Allora ti viene in mente la difficile condizione dell’equipaggio e del suo capitano e quella dei passeggeri, costretti a navigare senza mare, senza poter toccare altri porti e incontrare altre genti. Mi sono chiesto tante volte se la “stranezza” fisica della città abbia avuto una qualche influenza sulla “stranezza” delle vicende dei suoi cittadini. Qualunque sia la risposta, è certo che, mentre essi sono in grado di guardare dall’alto, trovano, senza averne colpa, una certa difficoltà a guardarsi dall’alto. Ed essendo passeggeri di una nave di terra, spesso litigano fra loro per cose futili pensando che il mondo sia tutto lì.
Eppure basterebbe spostarsi un po’ e salire su verso le colline che portano ad Allerona, il punto più alto del territorio, per rendersi conto che Orvieto non è così alta come sembra a qualche suo abitante e che la sua stranezza sta tutta nel suo sentirsi e comportarsi da nave di terra.
Da lassù, da Allerona, lo sguardo può spaziare verso San Casciano, Radicofani e l’Amiata, o verso Città della Pieve, Perugia e l’Appennino. Da lassù Orvieto apparirà ancora bella e maestosa, importante e preziosa, ma ben inserita nel suo territorio, parte di un tutto più vasto, più ricco, più dinamico e stimolante.

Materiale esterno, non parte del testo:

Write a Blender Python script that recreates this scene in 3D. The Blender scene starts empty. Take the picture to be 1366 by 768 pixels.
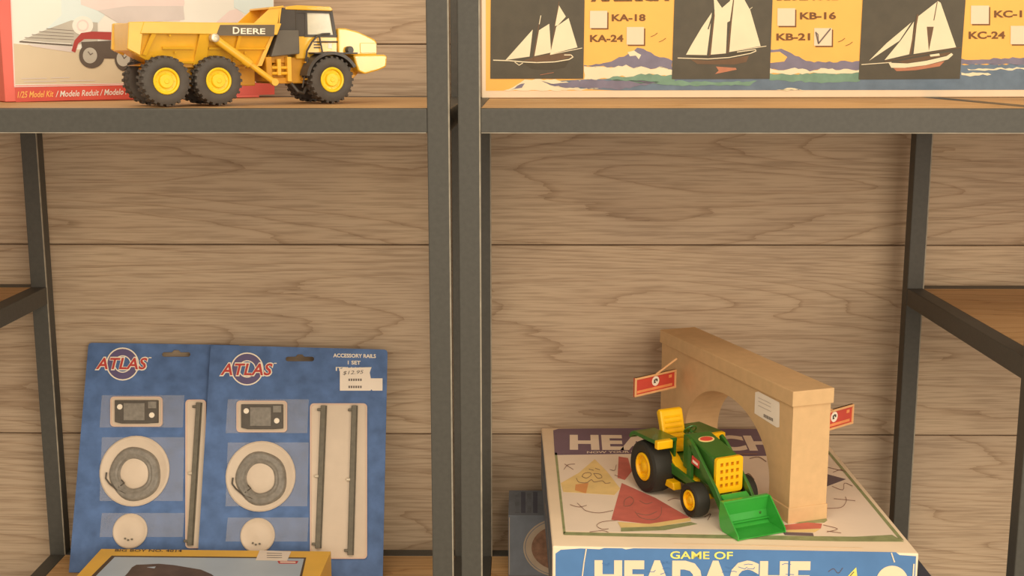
import bpy, bmesh, math, random
from mathutils import Vector, Matrix

# ------------------------------------------------------------------ camera, light, exposure
scene = bpy.context.scene
COL = scene.collection
FPX, HORIZON, VPX, CAM_D, CAM_H = 1650.0, 80.0, 697.0, 1.12, 1.45
pitch = math.atan((384 - HORIZON) / FPX)
yaw = math.atan((VPX - 683) / (FPX / math.cos(pitch)))
FWD = Vector((-math.sin(yaw) * math.cos(pitch), math.cos(yaw) * math.cos(pitch), -math.sin(pitch)))
RIGHT = Vector((math.cos(yaw), math.sin(yaw), 0))
UP = RIGHT.cross(FWD)
CAM = Vector((0, -CAM_D, CAM_H))
cd = bpy.data.cameras.new('camera')
cd.sensor_width = 36.0
cd.lens = FPX / 1366.0 * 36.0
cd.clip_start = 0.02
cam = bpy.data.objects.new('camera', cd)
COL.objects.link(cam)
cam.matrix_world = Matrix(((RIGHT.x, UP.x, -FWD.x, CAM.x), (RIGHT.y, UP.y, -FWD.y, CAM.y), (RIGHT.z, UP.z, -FWD.z, CAM.z), (0, 0, 0, 1)))
scene.camera = cam

world = bpy.data.worlds.new('shop_interior_light')
scene.world = world
world.use_nodes = True
bg = world.node_tree.nodes['Background']
bg.inputs[0].default_value = (1.0, 0.885, 0.73, 1)
bg.inputs[1].default_value = 0.95


def area(name, loc, target, sx, sy, energy, color):
    l = bpy.data.lights.new(name, 'AREA')
    l.shape = 'RECTANGLE'
    l.size, l.size_y, l.energy, l.color = sx, sy, energy, color
    o = bpy.data.objects.new(name, l)
    COL.objects.link(o)
    o.location = loc
    o.rotation_euler = (Vector(target) - Vector(loc)).to_track_quat('-Z', 'Y').to_euler()
    return o


area('shop_window_light', (1.35, -2.9, 1.85), (0.0, 0.3, 1.15), 2.4, 1.8, 74, (1.0, 0.87, 0.69))
area('overhead_fill_light', (-0.2, -1.45, 2.75), (0.0, 0.15, 0.95), 2.2, 0.35, 20, (1.0, 0.86, 0.68))  # unseen overhead fill, added to brighten upward faces in the lower bays
# narrow spot added for a pale sheen on the nose of the dump truck
sl = bpy.data.lights.new('nose_sheen_spot', 'SPOT')
sl.energy, sl.color, sl.spot_size, sl.spot_blend, sl.shadow_soft_size = 115, (1.0, 0.95, 0.82), math.radians(3.2), 1.0, 0.05
so = bpy.data.objects.new('nose_sheen_spot', sl)
COL.objects.link(so)
so.location = (1.12, -0.70, 1.62)
so.rotation_euler = (Vector((-0.150, 0.155, 1.458)) - so.location).to_track_quat('-Z', 'Y').to_euler()

vs = scene.view_settings
vs.view_transform = 'Standard'
vs.look = 'None'
vs.exposure = -0.22
vs.gamma = 1.0
vs.use_curve_mapping = False


# ------------------------------------------------------------------ calibrated pixel -> surface measuring
def ray(px, py):
    return FWD + RIGHT * ((px - 683) / FPX) - UP * ((py - 384) / FPX)


def on_plane(px, py, P, n):
    r = ray(px, py)
    return CAM + r * ((P - CAM).dot(n) / r.dot(n))


def on_z(px, py, z):
    return on_plane(px, py, Vector((0, 0, z)), Vector((0, 0, 1)))


# ------------------------------------------------------------------ materials
def lin(c):
    return tuple(((v / 255) / 12.92 if v / 255 <= 0.04045 else ((v / 255 + 0.055) / 1.055) ** 2.4) for v in c)


MATS = {}


def mat(name, rgb, rough=0.55, metal=0.0, var=0.10, scale=60.0, bump=0.0, spec=0.4, alpha=1.0, coat=0.0):
    if name in MATS:
        return MATS[name]
    m = bpy.data.materials.new(name)
    m.use_nodes = True
    nt = m.node_tree
    b = nt.nodes['Principled BSDF']
    c = lin(rgb)
    tc = nt.nodes.new('ShaderNodeTexCoord')
    nz = nt.nodes.new('ShaderNodeTexNoise')
    nz.inputs['Scale'].default_value = scale
    nz.inputs['Detail'].default_value = 5
    nt.links.new(tc.outputs['Object'], nz.inputs['Vector'])
    rp = nt.nodes.new('ShaderNodeValToRGB')
    rp.color_ramp.elements[0].position = 0.3
    rp.color_ramp.elements[1].position = 0.7
    rp.color_ramp.elements[0].color = tuple(v * (1 - var) for v in c) + (1,)
    rp.color_ramp.elements[1].color = tuple(min(1, v * (1 + var)) for v in c) + (1,)
    nt.links.new(nz.outputs['Fac'], rp.inputs['Fac'])
    nt.links.new(rp.outputs['Color'], b.inputs['Base Color'])
    b.inputs['Roughness'].default_value = rough
    b.inputs['Metallic'].default_value = metal
    b.inputs['Specular IOR Level'].default_value = spec
    b.inputs['Coat Weight'].default_value = coat
    b.inputs['Alpha'].default_value = alpha
    if bump:
        bp = nt.nodes.new('ShaderNodeBump')
        bp.inputs['Strength'].default_value = bump
        bp.inputs['Distance'].default_value = 0.0005
        nt.links.new(nz.outputs['Fac'], bp.inputs['Height'])
        nt.links.new(bp.outputs['Normal'], b.inputs['Normal'])
    MATS[name] = m
    return m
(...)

Ecco il punto: proviamo non più solo a guardare dall’alto, ma a guardarci dall’alto! Ci accorgeremo che anche gli altri ci guarderanno con occhi diversi. Proviamo ad accettare la contaminazione delle diversità e la nostra identità ne uscirà rafforzata. Proviamo a pensare che, potenzialmente, in qualunque luogo ci troviamo possiamo portare su un piccolo schermo tutte le notizie e le immagini di tutti i luoghi del mondo e possiamo parlare con tutte le persone del mondo.

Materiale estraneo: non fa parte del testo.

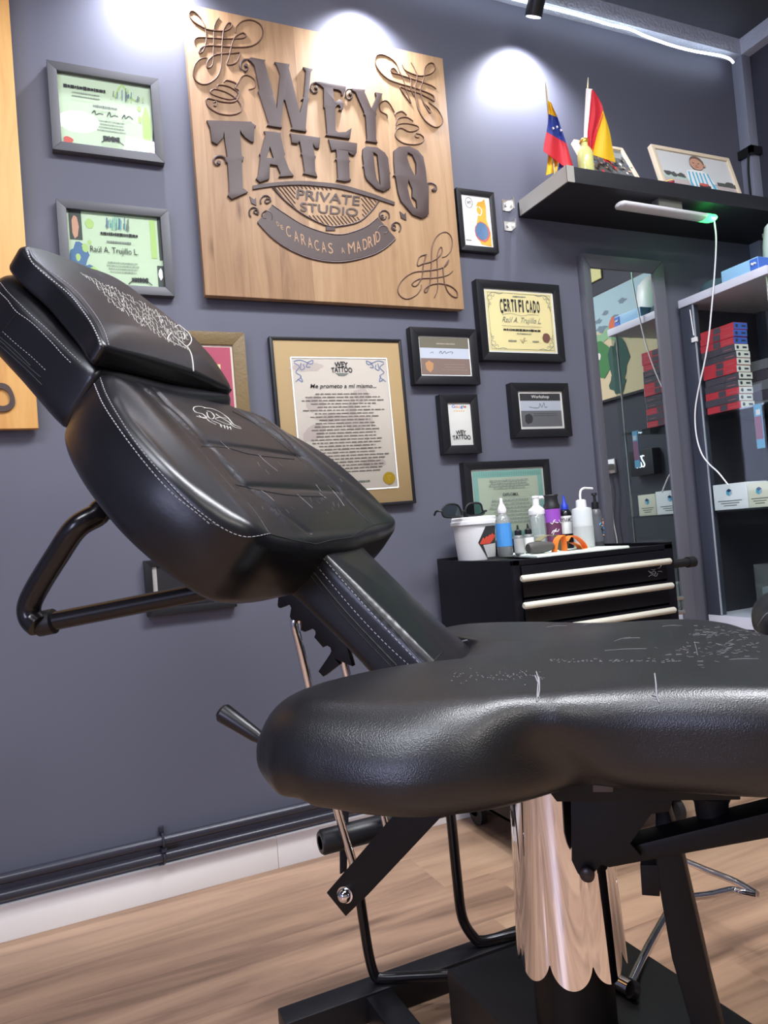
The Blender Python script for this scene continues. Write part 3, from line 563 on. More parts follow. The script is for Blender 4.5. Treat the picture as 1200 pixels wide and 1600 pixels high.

Proviamo a renderci conto che la difesa passiva, ognuno chiuso nel proprio recinto, è ormai solo una disperata resistenza che al massimo può ritardare cambiamenti altrimenti inevitabili. Proviamo dunque ad occuparci delle cose private e della cosa pubblica ritenendoci mondo e comportandoci da mondo e, forse, riusciremo a trasformare tutto il nostro territorio in una grande risorsa comune da spendere in una competizione positiva con gli altri.
Pensare in grande, volare alto, sognare: è il massimo del realismo. Per uno di Allerona è più facile, anche se, com’è evidente, certamente non basta.